What is a man without dreams?

TheAmoeba said...
This comment has been removed by the author.
TheAmoeba said...

Didn't like this one as much as your others. Didn't really seem like your style to write something of this genre.

Meh.

Anonymous said...

Fantastic as always, Raddy!
If I may, I'd like to suggest a book for you to read. It's Haruki Murakami's "The Elephant Vanishes". I feel that you might enjoy his unique style of writing!

Unknown said...

"The body cannot live without the mind."

--Morpheus, The Matrix

Definitely an interesting change of pace Raddy. I wouldn't say I like it as much as the Balcony, but it is a damn good piece of writing in itself. As another poster noted, the title was perfect. It definitely is.

Anonymous said...

It wasn't very good

Unknown said...

I stopped playing WoW some time ago... but I still follow this blog.

You're a great writer - not perfect (you tend to slacken into your more colloquial 'internet' tone at times), but certainly one that could do great things granted a bit of refinement.

You really should submit some of these (namely "The Balcony") to a creative writing organization.

Anonymous said...

Rad makes half a mil year at his day job plus whatever he pulls in from poker. I highly doubt he gives a fuck about if one of his stories gets published in some creative arts magazine.

Anonymous said...

First of all anonymous, you don't know shit about rad and don't pretend you do. Second, what does how much he makes have to do with anything.

Richter said...

getting published==having good arena ratings on bg9

l2p nub

Anonymous said...

For the Greater Good

Unknown said...

If you publish with the intent of pulling a JK Rowling, you don't deserve to call yourself a writer.

Unknown said...

SHE KILLED HER DAD WITH DELICIOUS MIND SNAKES

Anonymous said...

If there she was abused by her dad, and then just ate his memories...does she remember it from both sides?

Anonymous said...

dudez i figured it out. the mom is actually also the daughter. shes schizophrenic and was abused as a child and she wound up killing the husband and it wasnt with delicious mindsnakes but she strangled him like, with his own belt. and she didnt do it on purpose really but she knows shes totally crazy and theres nothing for her to be scared of, only people to be scared of her.

Anonymous said...

interesting story; good setup for the slight twist at the end, but very dark.

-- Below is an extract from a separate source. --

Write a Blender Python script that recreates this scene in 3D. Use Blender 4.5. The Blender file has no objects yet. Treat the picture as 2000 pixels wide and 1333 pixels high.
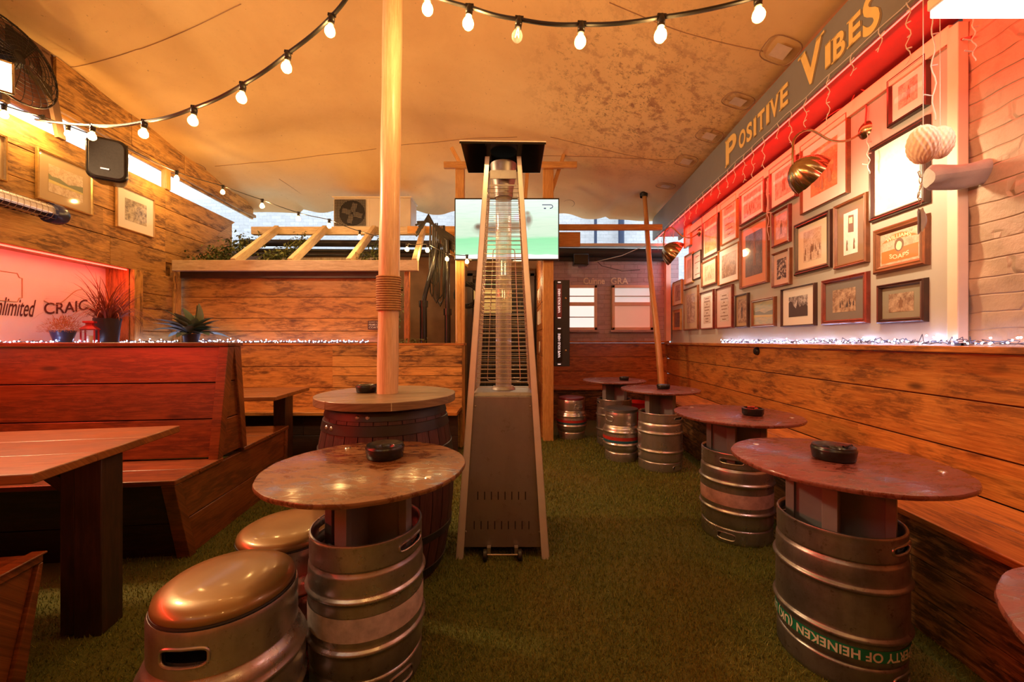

I don't think revenge works as a title.

Jason said...

I think superawsomeplant nailed it.

But I'm confussed how "Revenge" fits as a title, if there are no undertones in the writing.

Anonymous said...

I wish I'd have something smart to say about Noirs, but I'll just say that you're the man.

Anonymous said...

What epakesa said

Anonymous said...

I showed this to my creative prof and he absolutely loved it. If you want some recommendations on touching it up or where to submit a piece like this, I'd be glad to help.

Anonymous said...

i showed this to my mom and she didnt rly get it but she said if u mail the original she will frame it and send it back with a batch of cookies and her underwear

Anonymous said...

HARRY POTTER OMG OMG

Anonymous said...

great

Anonymous said...

I really don't understand the allegations of sexual abuse here. When a young girl has a nightmare and is scared, I wouldn't think her first reaction would be to run to her fucked-up, baby-raping, pedophile douchebag daddy for comfort and reassurance. And I'm quite sure she wouldn't be glad that his memories of raping her would live on forever.